La ville d'Ivancice est réputée non seulement par ses monuments, mais aussi par ses originaires célèbres. A part l'évêque de l'Unité des Frères moraves, Jan Blahoslav, déjà mentionné, c'est incontestablement Alfons Mucha, né ici le 24 juillet 1860. Peintre et affichiste de renom mondial, l'un des fondateurs de l'Art nouveau. Il a quitté Ivancice en 1879 pour les ateliers de décoration de Vienne. En 1887, il s'installe à Paris. Un tournant dans sa vie s'est produit au moment où il a obtenu la commande de réaliser l'affiche pour l'actrice la plus célèbre de l'époque, Sarah Bernhard. D'un jour à l'autre, il devient un artiste mondialement célèbre et reconnu. La période de la plus grande gloire est celle autour de 1900, lorsque à l'exposition universelle à Paris, le style "Mucha", comme on appelait son art, est patent à chaque pas. Dans le milieu parisien, Mucha est accueilli comme décorateur. Pour franchir ce cadre, il a fallu qu'il vienne avec quelque chose de bouleversant. C'est ainsi qu'est né le projet ambitieux de l'Epopée slave: une célébration monumentale des peuples slaves. Il le crée dans sa patrie, où il retourne, en 1910. Pendant 18 ans, il travaille sur la création de toiles de dimensions imposantes. Le cycle de 20 tableaux, Mucha l'a offert en don à la ville de Prague. Après la fondation de la République tchécoslovaque, en 1918, Mucha a été l?auteur du premier timbre-poste et d'un billet de banque du nouvel Etat. Mucha a toujours gardé un lien étroit envers la ville d'Ivancice. En témoigne son tableau le Souvenir de la ville natale, une affiche créée à l'occasion d'une exposition régionale et une illustration de la première page de la chronique municipale. Un rideau ornant, aujourd'hui, la salle de mariage de la mairie est aussi une oeuvre d'Alfons Mucha. Le musée abrite quelques originaux et objets du maître. Après 1989, le monument Alfons Mucha a été édifié dans sa maison natale. L'artiste est mort à Prague, le 14 juillet 1939, des suites d'une pneumonie, après un interrogatoire à la gestapo.
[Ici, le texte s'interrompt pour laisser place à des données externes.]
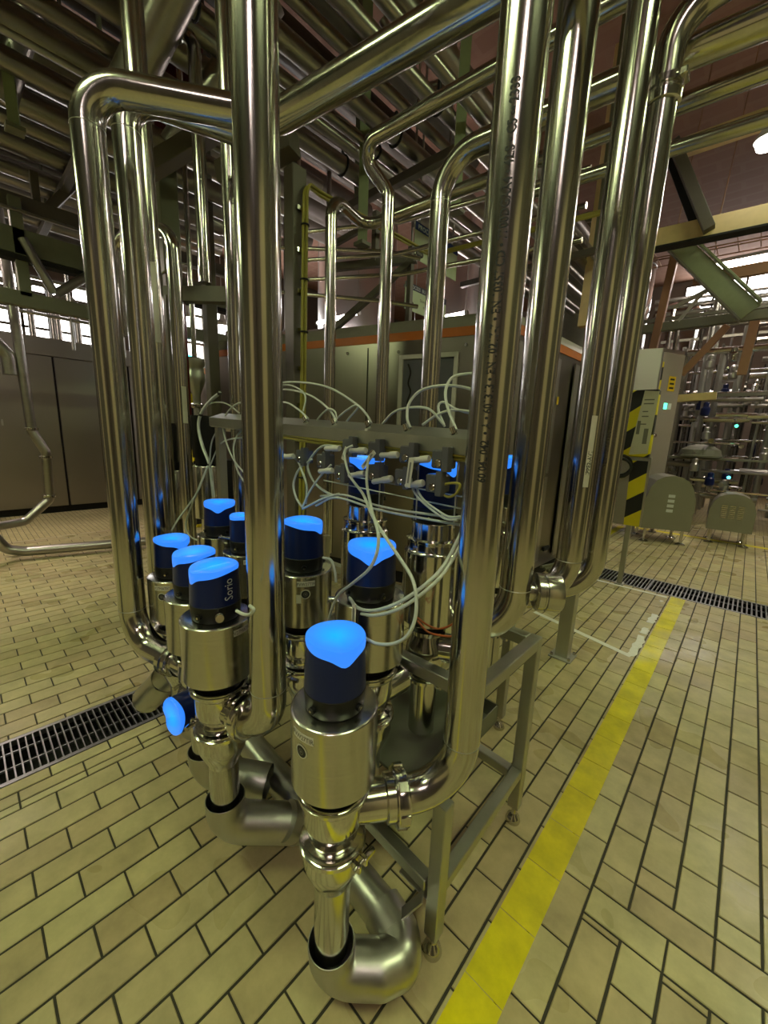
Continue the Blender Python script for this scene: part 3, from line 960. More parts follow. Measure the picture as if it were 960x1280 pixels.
def stickers(root, c, r, th, zt, lab=True, rnd=True, white=False, writing='P0W27TE'):
    if lab:
        k = MB(); patch_on_cylinder(k, c, r, th - .30, th + .30, zt - .038, zt - .018)
        l_ = obj('label_strip', k, 'paper', root=root)
        k = MB(); text_on_cylinder(k, writing, .017, c, r + .0011, th, zt - .034, False, .85)
        obj('lettering', k, 'ink', root=l_)
    if rnd:
        k = MB(); disc_on_cylinder(k, c, r, th - .02, zt - .066, .0175)
        d_ = obj('round_sticker', k, 'paper', root=root)
        k = MB(); disc_on_cylinder(k, c, r, th - .02, zt - .066, .0145, .0, lift=.0013)
        k2 = obj('black_disc', k, 'ink', root=d_)
        k = MB(); disc_on_cylinder(k, c, r, th - .02, zt - .066, .0075, .006, lift=.0017)
        disc_on_cylinder(k, c, r, th - .02, zt - .066, .003, 0, lift=.0017)
        obj('mark', k, 'greyink', root=d_)
    if white:
        k = MB(); patch_on_cylinder(k, c, r, th - .32, th - .16, zt - .10, zt - .068)
        obj('white_tag', k, 'paper', root=root)

def valve(x, y, zt, zbot, th0, label, ah=.20, writing=None, ports=(), sticker=None, bolt=(1, -.2, 0), kind='seat', group=None, ra=.107, head=.20):
    root = thing('process_valve', (x, y, zbot), label, 'valve', group)
    c = (x, y, 0)
    if kind == 'seat':
        zb = zt - ah
        control_head(root, (x, y, zt), (0, 0, 1), th0, h=head, writing=writing)
        k = MB()
        k.lathe([(ra - .004, zb), (ra, zb + .003), (ra, zt - .004), (ra - .003, zt - .0008), (ra - .006, zt)], c, seg=64)
        act = obj('actuator', k, 'actuator', root=root)
        if sticker: stickers(act, (x, y), ra, **sticker, zt=zt)
        k = MB(); k.lathe([(.070, zb - 0.0336), (.070, zb + .001)], c, seg=36)
        k.lathe([(.088, zb - 0.012), (.088, zb - 0.0048)], c, seg=36)
        obj('yoke', k, 'black', root=root)
        # housing
        k = MB()
        k.lathe([(.080, zb - 0.18), (.066, zb - 0.1752), (.064, zb - 0.1656), (.074, zb - 0.1416), (.079, zb - 0.126), (.079, zb - 0.066), (.086, zb - 0.0576), (.089, zb - 0.048), (.089, zb - 0.036), (.084, zb - 0.0324), (.07, zb - 0.0324)], c, seg=48)
        bd_ = obj('upper_housing', k, 'polished', root=root)
        clamp_ring(root, (x, y, zb - 0.0444), (0, 0, 1), .093, .016, (-bolt[0], -bolt[1], 0))
        clamp_ring(root, (x, y, zb - 0.2064), (0, 0, 1), .088, .022, bolt)
        k = MB()
        k.lathe([(.0495, zb - 0.342), (.052, zb - 0.3336), (.060, zb - 0.3144), (.074, zb - 0.282), (.080, zb - 0.258), (.080, zb - 0.216), (.084, zb - 0.192), (.066, zb - 0.1848)], c, seg=48)
        obj('lower_housing', k, 'polished', root=root)
        k = MB()
        k.tube([(x, y, zb - 0.324), (x, y, zbot)], .0490, 36)
        obj('outlet_pipe', k, 'pipe', root=root)
    else:
        # tall stepped actuator with a ball shaped housing
        zb = zt - ah
        control_head(root, (x, y, zt), (0, 0, 1), th0, h=head, writing=writing)
        k = MB()
        k.lathe([(.095, zb), (.098, zb + .003), (.098, zt - .105), (.092, zt - .100), (.088, zt - .092), (.088, zt - .070), (.092, zt - .066), (.092, zt - .060), (.076, zt - .056), (.074, zt - .004), (.078, zt)], c, seg=56)
        act = obj('actuator', k, 'polished', root=root)
        k = MB(); k.lathe([(.060, zb - .05), (.060, zb + .001)], c, seg=32)
        obj('yoke', k, 'black', root=root)
        k = MB(); k.lathe([(.03, zb - .22), (.062, zb - .20), (.074, zb - .165), (.076, zb - .14), (.070, zb - .10), (.050, zb - .07), (.048, zb - .055), (.068, zb - .05), (.068, zb - .035)], c, seg=40)
        obj('ball_housing', k, 'polished', root=root)
        clamp_ring(root, (x, y, zb - .225), (0, 0, 1), .078, .02, bolt)
        k = MB(); k.tube([(x, y, zb - .22), (x, y, zbot)], .049, 28)
        obj('outlet_pipe', k, 'pipe', root=root)
    for (ang, z, ln) in ports:
        d = Vector((math.cos(ang), math.sin(ang), 0))
        k = MB()
        k.tube([Vector((x, y, z)) + d * .05, Vector((x, y, z)) + d * ln], .0515, 32)
        p = obj('side_port', k, 'polished', root=root)
    return root

def angle_to(a, b):
    return math.atan2(b[1] - a[1], b[0] - a[0])

PV = {'front': (-.655, .562), 'lettered': (-1.165, .50), 'behind': (-1.42, .54), 'left': (-1.82, .60),
      'mid': (-.782, .806), 'hidden': (-1.175, .841), 'half': (-1.631, .857), 'rear': (-1.87, .845),
      'big': (-.767, 1.093), 'big2': (-1.131, 1.121), 'far': (-.72, 1.50), 'last': (-.72, 1.76)}
PP = {'R1': (-.455, .845), 'R2': (-.513, 1.23), 'R3': (-.505, 1.74), 'R4': (-.451, 1.92), 'C1': (-.945, .55), 'L1': (-1.87, .44), 'L2': (-2.07, .62)}
rad = math.radians
valve(*PV['front'], .947, .165, rad(-22), 'front process valve under the nearest glowing blue head, lowest of all',
      ports=[(angle_to(PV['front'], PP['R1']), .640, .165)], sticker=dict(th=rad(-40.6 - 43), writing='PVW27TIR'), bolt=(.93, .05, 0), head=.185)
valve(*PV['lettered'], 1.018, .31, rad(-92), 'process valve with white writing up its navy head, beside the centre pipe',
      ports=[(angle_to(PV['lettered'], PP['C1']), .705, .12)], sticker=dict(th=rad(-23 + 42), rnd=False, writing='V27MATIC'), writing=rad(-23 + 30), bolt=(-.9, -.5, 0), head=.168)
valve(*PV['behind'], 1.0, .31, rad(-95), 'process valve half hidden behind the lettered navy head',
      ports=[(angle_to(PV['behind'], PP['L1']), .675, .12)], bolt=(-.9, -.3, 0), head=.162)
valve(*PV['left'], .947, .24, rad(18), 'process valve farthest left in the front row, beside the tall left pipe',
      ports=[(angle_to(PV['left'], PP['L2']), .60, .12)], sticker=dict(th=rad(-18 - 28), writing='V27MATIC'), bolt=(-.6, -.8, 0), head=.172)
valve(*PV['mid'], 1.12, .40, rad(-46), 'process valve in the middle under a pair of dangling white hoses',
      ports=[(angle_to(PV['mid'], PV['big']), .775, .15)], bolt=(.6, -.8, 0), head=.163)
valve(*PV['hidden'], 1.095, .40, rad(28), 'process valve half hidden by the right edge of the centre pipe',
      sticker=dict(th=rad(-35.6 + 5), white=True, writing='PVW27TIR'), bolt=(.3, -.9, 0), head=.185)
valve(*PV['half'], 1.055, .40, rad(85), 'process valve cut off by the left edge of the centre pipe',
      writing=rad(-27 + 15), sticker=dict(th=rad(-20), rnd=False), head=.165)
valve(*PV['rear'], 1.085, .40, rad(-32), 'process valve farthest back left under a small glowing head', head=.165)
valve(*PV['big'], 1.315, .50, rad(-5), 'tall stepped polished valve beside the lettered pipe, above the orange wires',
      kind='tall', ah=.36, ports=[(angle_to(PV['big'], PP['R2']), .845, .10)], head=.205)
valve(*PV['big2'], 1.315, .50, rad(-62), 'tall stepped polished valve behind the plug blocks', kind='tall', ah=.36, head=.195)
valve(*PV['far'], 1.335, .60, rad(-60), 'tall valve seen in the gap between the two right pipes', kind='tall', ah=.33, ports=[(angle_to(PV['far'], PP['R3']), .90, .1)], head=.2)
# dark unlit heads behind the left pipes
def dark_valve(x, y, zt, zbot, label, r=.10):
    root = thing('unlit_valve', (x, y, zbot), label, 'valve')
    k = MB(); k.lathe([(r, zt - .30), (r + .004, zt - .02), (r, zt)], (x, y, 0), seg=32); obj('cap', k, 'black', root=root)
    k = MB(); k.lathe([(.07, zt - .36), (.07, zt - .299)], (x, y, 0), seg=24); obj('head_base', k, 'black', root=root)
    k = MB(); k.lathe([(.10, zt - .75), (.103, zt - .74), (.103, zt - .37), (.098, zt - .36)], (x, y, 0), seg=32); obj('actuator', k, 'actuator', root=root)
    k = MB(); k.tube([(x, y, zt - .75), (x, y, zbot)], .05, 24); obj('outlet_pipe', k, 'pipe', root=root)
    return root
dark_valve(-2.97, 1.25, 1.68, .0, 'valve with a dark unlit navy head behind the thick white conduit', .085)
dark_valve(-3.35, 1.13, 1.62, .0, 'valve with a small dark unlit head between the left pipes', .06)
dark_valve(-2.45, 1.20, 1.40, .0, 'valve with a dark head standing behind the rear left glowing head', .08)

# side mounted head pointing towards the walkway
root = thing('side_control_head', (-1.38, .60, .58), 'navy control head lying on its side, glowing lens facing the floor drain', 'control head')
axd = Vector((.16, -.98, .10)).normalized()
cb = Vector((-1.349, .400, .593)) - axd * .20
control_head(root, cb, axd, rad(-150), r=.066, h=.20)
k = MB(); k.tube([cb - axd * .10, cb + axd * .002], .045, 24); obj('stem', k, 'polished', root=root)

# --- pipes ----------------------------------------------------------
def weld(root, c, axis, r):
    k = MB(); k.torus(c, axis, r - .0004, .0016, 32, 6)
    obj('weld', k, 'satin', root=root)

def pipe(name, pts, frad, r, label, mat='pipe', seg=40, group=None, welds=(), cat='pipe', n=12):
    path = fillet(pts, frad, n)
    k = MB(); k.tube(path, r, seg)
    o = obj(name, k, mat, label=label, cat=cat, group=group)
    for (c, ax) in welds:
        weld(o, c, ax, r)
    return o
Z = (0, 0, 1)
def v2(a, b, ln):
    d = Vector((b[0] - a[0], b[1] - a[1])).normalized() * ln
    return (a[0] + d.x, a[1] + d.y)
ZT = 6.9
R1e = v2(PV['front'], PP['R1'], .165)
p_r1 = pipe('process_pipe', [(*PP['R1'], ZT), (*PP['R1'], .640), (*R1e, .640)], .150, .0490,
            'tall steel pipe with black lettering, bending to the nearest valve', welds=[((*PP['R1'], .79), Z)])
# union nut between pipe and front valve
dd = (Vector((*PP['R1'], 0)) - Vector((*PV['front'], 0))).normalized()
uc = Vector((*R1e, .640))
k = MB()
k.lathe([(.054, -.030), (.060, -.027), (.060, -.006), (.070, -.004), (.073, .0), (.073, .026), (.069, .030), (.054, .031)], uc, dd, 36)
for q in range(6):
    a = 2 * PI * q / 6
    t = dd.cross(Vector(Z)).normalized()
    n_ = t * math.cos(a) + Vector(Z) * math.sin(a)
    k.obox(uc + dd * .013 + n_ * .073, dd, n_.cross(dd), n_, .013, .012, .004, .001)
obj('union_nut', k, 'polished', root=p_r1)
k = MB()
d0 = math.atan2(-.9, .487)
text_on_cylinder(k, '60/04L 042  \u2022 A \u2022 601313 \u2022 EN 10217-7 \u2022 EN 10357 CD \u2022 7700DGAA4 \u2022 42.S \u2022 C5 \u2022\u2022 2333', .026,
                 PP['R1'], .0494, math.atan2(-.845, .455) + rad(-9), 1.50, True, .80, .0007)
obj('lettering', k, 'ink', root=p_r1, label='black lettering printed up the pipe')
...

Ivancice est, pour les Tchèques, synonyme d'un phénomène incontournable du film, de la télévision et du théâtre tchèque, l'acteur Vladimir Mensik. Il n'est sans doute pas connu en France, mais il reste, même après sa mort prématurée en 1994, un comédien immortel. Il a joué dans plus de 120 films. Il est toujours considéré comme un acteur populaire au meilleur sens du terme. Il a su jouer par le coeur ce qui lui a valu plusieurs fois le titre de meilleur acteur de l'année, de nombreuses distinctions et prix du cinéma. Une plaque commémorative a été dévoilée, en 1994, sur sa maison natale à Ivancice.